After a short deliberation, the owners of a facility at 81st and Broadway welcomed the opportunity to produce the first year of the newly funded program. But as CTW would soon discover, just getting this television institution-in-waiting off the ground was to become a technical feat in its own right."We worked day and night for six weeks, installing special film equipment, videotape editing rooms, and equipping the studio for the first ‘Sesame Street’ show, which we shot on time in September of 1969," says Walt Rauffer, CTW’s technical operations engineer at the time.

And so began the accumulation of an impressive media asset library, now into its third decade, that consists of numerous award-winning television productions, magazines, books, films, CD-ROMs and Web-based media.


Building a Library

By the second season, the emerging video asset library of "Sesame Street" was converted to 2-inch video reel segments, allowing more efficient access to clips in the absence of time coding technology. Also in the second season, the actual production workflow of the show was streamlined. CTW began shooting two shows per day while editors simultaneously assembled the segments as they were completed. At the time, the 2-inch video stock was considered state-of-the-art, and Rauffer’s crew was tasked with ensuring the quality of the tape, making dubs when necessary and guaranteeing that edited shows met the strict standards set forth by PBS.

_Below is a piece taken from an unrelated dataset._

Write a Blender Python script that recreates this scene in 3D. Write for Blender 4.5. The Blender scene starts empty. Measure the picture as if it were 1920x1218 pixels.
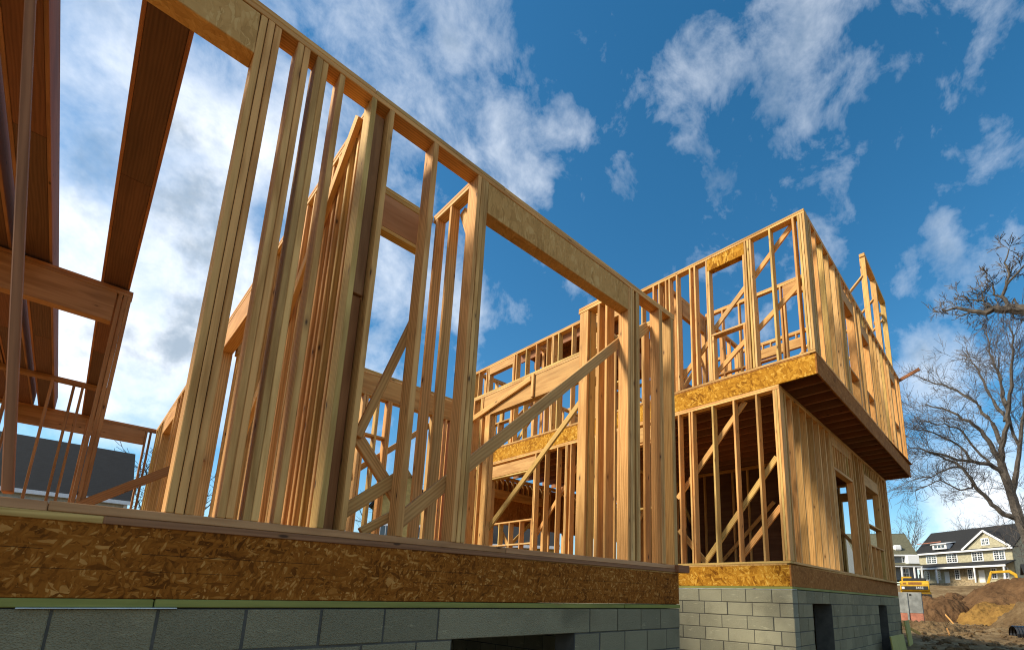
import bpy, bmesh, math, random
from mathutils import Vector, Matrix, noise

random.seed(11)
C = bpy.context.scene.collection
R = math.radians

# ------------------------------------------------------------------ materials
def new_mat(name):
    m = bpy.data.materials.new(name); m.use_nodes = True
    nt = m.node_tree; nt.nodes.clear()
    out = nt.nodes.new('ShaderNodeOutputMaterial'); b = nt.nodes.new('ShaderNodeBsdfPrincipled')
    nt.links.new(b.outputs[0], out.inputs[0])
    return m, nt, b

class G:
    """small helper to wire nodes"""
    def __init__(s, nt): s.nt = nt
    def n(s, t, **kw):
        nd = s.nt.nodes.new(t)
        for k, v in kw.items(): setattr(nd, k, v)
        return nd
    def link(s, a, b): s.nt.links.new(a, b)
    def sock(s, inp, v):
        if hasattr(v, 'is_output'): s.link(v, inp)
        else: inp.default_value = v
    def math(s, op, a, b=0.0, c=None, clamp=False):
        nd = s.n('ShaderNodeMath', operation=op, use_clamp=clamp)
        s.sock(nd.inputs[0], a); s.sock(nd.inputs[1], b)
        if c is not None: s.sock(nd.inputs[2], c)
        return nd.outputs[0]
    def mapping(s, vec, scale=(1, 1, 1), rot=(0, 0, 0), loc=(0, 0, 0)):
        nd = s.n('ShaderNodeMapping'); s.link(vec, nd.inputs[0])
        nd.inputs['Scale'].default_value = scale; nd.inputs['Rotation'].default_value = rot; nd.inputs['Location'].default_value = loc
        return nd.outputs[0]
    def noise(s, vec, scale=1, detail=4, rough=.5, dist=0.0, out='Fac'):
        nd = s.n('ShaderNodeTexNoise'); s.link(vec, nd.inputs['Vector'])
        nd.inputs['Scale'].default_value = scale; nd.inputs['Detail'].default_value = detail
        nd.inputs['Roughness'].default_value = rough; nd.inputs['Distortion'].default_value = dist
        return nd.outputs[out]
    def vor(s, vec, scale=1, out='Distance', feature='F1', rnd=1.0):
        nd = s.n('ShaderNodeTexVoronoi', feature=feature); s.link(vec, nd.inputs['Vector'])
        nd.inputs['Scale'].default_value = scale; nd.inputs['Randomness'].default_value = rnd
        return nd.outputs[out]
    def ramp(s, fac, stops, interp='LINEAR'):
        nd = s.n('ShaderNodeValToRGB'); s.link(fac, nd.inputs[0]); cr = nd.color_ramp; cr.interpolation = interp
        while len(cr.elements) < len(stops): cr.elements.new(0.5)
        for e, (p, c) in zip(cr.elements, stops):
            e.position = p; e.color = (*c, 1) if len(c) == 3 else c
        return nd.outputs[0]
    def mix(s, fac, a, b, mode='MIX'):
        nd = s.n('ShaderNodeMix', data_type='RGBA', blend_type=mode)
        s.sock(nd.inputs[0], fac)
        for i, v in ((6, a), (7, b)):
            if hasattr(v, 'is_output'): s.link(v, nd.inputs[i])
            else: nd.inputs[i].default_value = (*v, 1)
        return nd.outputs[2]
    def mrange(s, v, a, b, c=0.0, d=1.0, smooth=True):
        nd = s.n('ShaderNodeMapRange', interpolation_type='SMOOTHSTEP' if smooth else 'LINEAR')
        s.sock(nd.inputs[0], v)
        for i, x in enumerate((a, b, c, d)): nd.inputs[i + 1].default_value = x
        return nd.outputs[0]
    def bump(s, h, strength=.3, dist=.01):
        nd = s.n('ShaderNodeBump'); s.link(h, nd.inputs['Height'])
        nd.inputs['Strength'].default_value = strength; nd.inputs['Distance'].default_value = dist
        return nd.outputs[0]
    def obj(s, seed=True):
        tc = s.n('ShaderNodeTexCoord').outputs['Object']
        if not seed: return tc
        oi = s.n('ShaderNodeObjectInfo').outputs['Random']
        cx = s.n('ShaderNodeCombineXYZ')
        for i, k in enumerate((37.0, 91.0, 53.0)): s.link(s.math('MULTIPLY', oi, k), cx.inputs[i])
        ad = s.n('ShaderNodeVectorMath', operation='ADD'); s.link(tc, ad.inputs[0]); s.link(cx.outputs[0], ad.inputs[1])
        return ad.outputs[0]
    def rand(s): return s.n('ShaderNodeObjectInfo').outputs['Random']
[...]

"PBS was under the gun, they had just started in the early 1970s and committed themselves to providing high-quality material to 300 stations," says Rauffer. "It required a lot of recording and re-recording and playback of material, so everything had to be the highest quality possible and that, basically, was my job."

By 1976, CTW realized there must be a better way to manage the videotape library than with detailed notes on paper. Four librarians were working full-time to control the growing collection as "Sesame Street" entered its eighth year and CTW produced other programs, like "The Electric Company." Labeling conventions and storage standards were in place, but faster access to the segments was becoming a necessity.

Fortunately for CTW, time code was coming into popular use for referencing video. In addition, a Wang computer was purchased to organize and maintain financials, manage the videotape library, scripts and talent payments. A new team was formed within the group, an information systems manager was hired and a new method of cataloging was born. However, in 1976, the technology didn’t exist to retrieve the segments between the computer and videotape, but CTW realized it was only a matter of time.

"We saw that this could be automated; we had a number of discussions. Of course, we didn’t call it ‘digital asset management,’ we called it automated retrieval of segments," says Rauffer.